Scene script records
——————
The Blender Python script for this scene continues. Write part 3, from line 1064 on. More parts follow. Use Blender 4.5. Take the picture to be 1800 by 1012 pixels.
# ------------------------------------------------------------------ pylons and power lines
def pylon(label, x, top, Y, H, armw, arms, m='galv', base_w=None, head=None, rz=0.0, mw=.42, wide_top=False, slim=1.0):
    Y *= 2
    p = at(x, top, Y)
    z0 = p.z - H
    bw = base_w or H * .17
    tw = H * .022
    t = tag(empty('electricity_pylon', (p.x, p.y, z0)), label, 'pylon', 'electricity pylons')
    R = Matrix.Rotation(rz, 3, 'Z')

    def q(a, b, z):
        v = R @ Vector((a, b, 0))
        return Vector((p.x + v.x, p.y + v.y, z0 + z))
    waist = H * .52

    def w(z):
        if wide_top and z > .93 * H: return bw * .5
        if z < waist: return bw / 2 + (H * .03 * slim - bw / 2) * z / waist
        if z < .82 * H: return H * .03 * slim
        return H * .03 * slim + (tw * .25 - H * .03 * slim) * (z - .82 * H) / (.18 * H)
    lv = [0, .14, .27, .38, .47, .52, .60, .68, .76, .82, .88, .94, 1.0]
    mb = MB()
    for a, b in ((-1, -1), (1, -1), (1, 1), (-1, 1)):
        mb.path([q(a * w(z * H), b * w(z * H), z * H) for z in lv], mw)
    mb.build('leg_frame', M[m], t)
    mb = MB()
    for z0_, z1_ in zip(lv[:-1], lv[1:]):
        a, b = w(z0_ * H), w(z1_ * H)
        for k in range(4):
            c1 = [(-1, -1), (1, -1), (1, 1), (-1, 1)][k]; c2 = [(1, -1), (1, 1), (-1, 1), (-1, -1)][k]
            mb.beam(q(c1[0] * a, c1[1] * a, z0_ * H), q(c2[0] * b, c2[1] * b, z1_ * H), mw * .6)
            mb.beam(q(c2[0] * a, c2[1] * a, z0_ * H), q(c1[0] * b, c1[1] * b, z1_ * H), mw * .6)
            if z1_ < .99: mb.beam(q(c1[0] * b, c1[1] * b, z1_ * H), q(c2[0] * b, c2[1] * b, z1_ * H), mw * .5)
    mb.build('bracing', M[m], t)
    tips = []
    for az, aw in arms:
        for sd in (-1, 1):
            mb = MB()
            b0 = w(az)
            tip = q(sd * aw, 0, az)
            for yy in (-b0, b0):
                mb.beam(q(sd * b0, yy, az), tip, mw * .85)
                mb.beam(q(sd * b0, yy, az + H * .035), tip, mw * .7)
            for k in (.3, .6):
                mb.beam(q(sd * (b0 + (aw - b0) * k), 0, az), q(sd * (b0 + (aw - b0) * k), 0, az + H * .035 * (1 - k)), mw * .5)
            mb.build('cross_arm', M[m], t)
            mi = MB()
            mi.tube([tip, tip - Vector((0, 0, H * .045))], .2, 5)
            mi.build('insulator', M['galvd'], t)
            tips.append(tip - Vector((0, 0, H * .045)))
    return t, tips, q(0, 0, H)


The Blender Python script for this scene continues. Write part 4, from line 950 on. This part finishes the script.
——————
▶ [Written request]: Transcribe the records above exactly as they appear.

▶ [Response below]:
The Blender Python script for this scene continues. Write part 3, from line 1064 on. More parts follow. Use Blender 4.5. Take the picture to be 1800 by 1012 pixels.
# ------------------------------------------------------------------ pylons and power lines
def pylon(label, x, top, Y, H, armw, arms, m='galv', base_w=None, head=None, rz=0.0, mw=.42, wide_top=False, slim=1.0):
    Y *= 2
    p = at(x, top, Y)
    z0 = p.z - H
    bw = base_w or H * .17
    tw = H * .022
    t = tag(empty('electricity_pylon', (p.x, p.y, z0)), label, 'pylon', 'electricity pylons')
    R = Matrix.Rotation(rz, 3, 'Z')

    def q(a, b, z):
        v = R @ Vector((a, b, 0))
        return Vector((p.x + v.x, p.y + v.y, z0 + z))
    waist = H * .52

    def w(z):
        if wide_top and z > .93 * H: return bw * .5
        if z < waist: return bw / 2 + (H * .03 * slim - bw / 2) * z / waist
        if z < .82 * H: return H * .03 * slim
        return H * .03 * slim + (tw * .25 - H * .03 * slim) * (z - .82 * H) / (.18 * H)
    lv = [0, .14, .27, .38, .47, .52, .60, .68, .76, .82, .88, .94, 1.0]
    mb = MB()
    for a, b in ((-1, -1), (1, -1), (1, 1), (-1, 1)):
        mb.path([q(a * w(z * H), b * w(z * H), z * H) for z in lv], mw)
    mb.build('leg_frame', M[m], t)
    mb = MB()
    for z0_, z1_ in zip(lv[:-1], lv[1:]):
        a, b = w(z0_ * H), w(z1_ * H)
        for k in range(4):
            c1 = [(-1, -1), (1, -1), (1, 1), (-1, 1)][k]; c2 = [(1, -1), (1, 1), (-1, 1), (-1, -1)][k]
            mb.beam(q(c1[0] * a, c1[1] * a, z0_ * H), q(c2[0] * b, c2[1] * b, z1_ * H), mw * .6)
            mb.beam(q(c2[0] * a, c2[1] * a, z0_ * H), q(c1[0] * b, c1[1] * b, z1_ * H), mw * .6)
            if z1_ < .99: mb.beam(q(c1[0] * b, c1[1] * b, z1_ * H), q(c2[0] * b, c2[1] * b, z1_ * H), mw * .5)
    mb.build('bracing', M[m], t)
    tips = []
    for az, aw in arms:
        for sd in (-1, 1):
            mb = MB()
            b0 = w(az)
            tip = q(sd * aw, 0, az)
            for yy in (-b0, b0):
                mb.beam(q(sd * b0, yy, az), tip, mw * .85)
                mb.beam(q(sd * b0, yy, az + H * .035), tip, mw * .7)
            for k in (.3, .6):
                mb.beam(q(sd * (b0 + (aw - b0) * k), 0, az), q(sd * (b0 + (aw - b0) * k), 0, az + H * .035 * (1 - k)), mw * .5)
            mb.build('cross_arm', M[m], t)
            mi = MB()
            mi.tube([tip, tip - Vector((0, 0, H * .045))], .2, 5)
            mi.build('insulator', M['galvd'], t)
            tips.append(tip - Vector((0, 0, H * .045)))
    return t, tips, q(0, 0, H)


The Blender Python script for this scene continues. Write part 4, from line 950 on. This part finishes the script.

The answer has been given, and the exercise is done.